Twitch has been testing a discovery feed for livestreams and Clips on mobile since last year, in hopes of giving users a new way to find new streamers to follow and, hence, spend more time on the platform. Now, the website has announced that it's rolling out the feature to all users later this month. The feed will first appear as a new tab in the mobile app and will allow viewers to switch between a scrollable feed for livestreams and another one for Clips. Like their names imply, the live feed will show users broadcasts from people they already follow and ongoing streams from people they don't based on their watch history. Meanwhile, the Clips feed will be filled with short snippets from live broadcasts.

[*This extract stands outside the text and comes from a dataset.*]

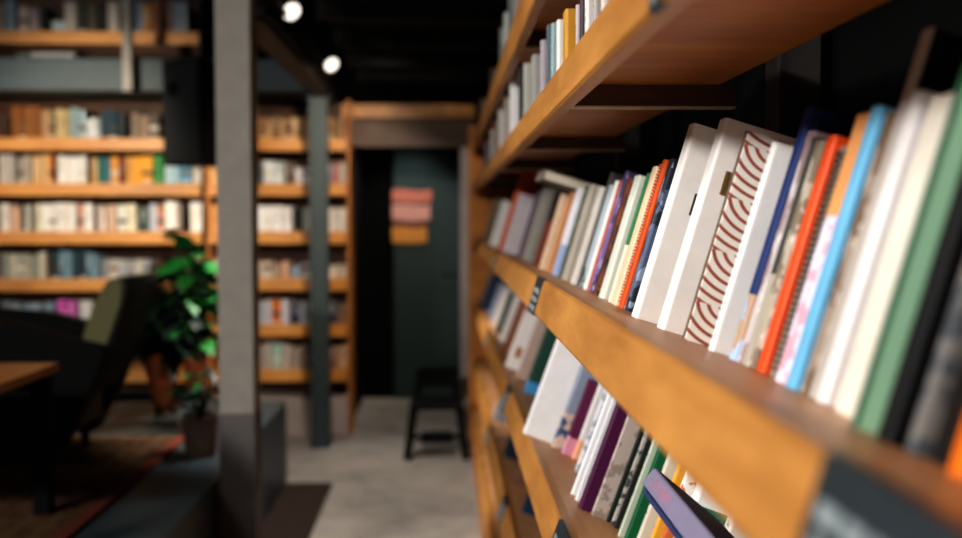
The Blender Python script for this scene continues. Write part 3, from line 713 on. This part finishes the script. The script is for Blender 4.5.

Users will be able to join ongoing streams from the live feed by tapping on the streamers' avatars to immediately go into theater mode. Twitch will also show when the streamer is live in the Clips feed, so viewers can check them out from there, as well. And just in case it isn't clear, Twitch explained in its announcement that the discovery feed will only be aggregating streams and clips from the service and that creators cannot upload to it directly. In other words, getting highlighted on the feed is a game of chance, though featured Clips will be given priority over non-featured ones.
The discovery feed launching this month isn't its final form, though. Some users might start seeing the feed as their actual home page sometime next month, which is what Twitch had in mind for the feature in the first place. In early March, company CEO Dan Clancy said the service is giving its mobile app its first major redesign in years and that the discovery feed will be its new landing page.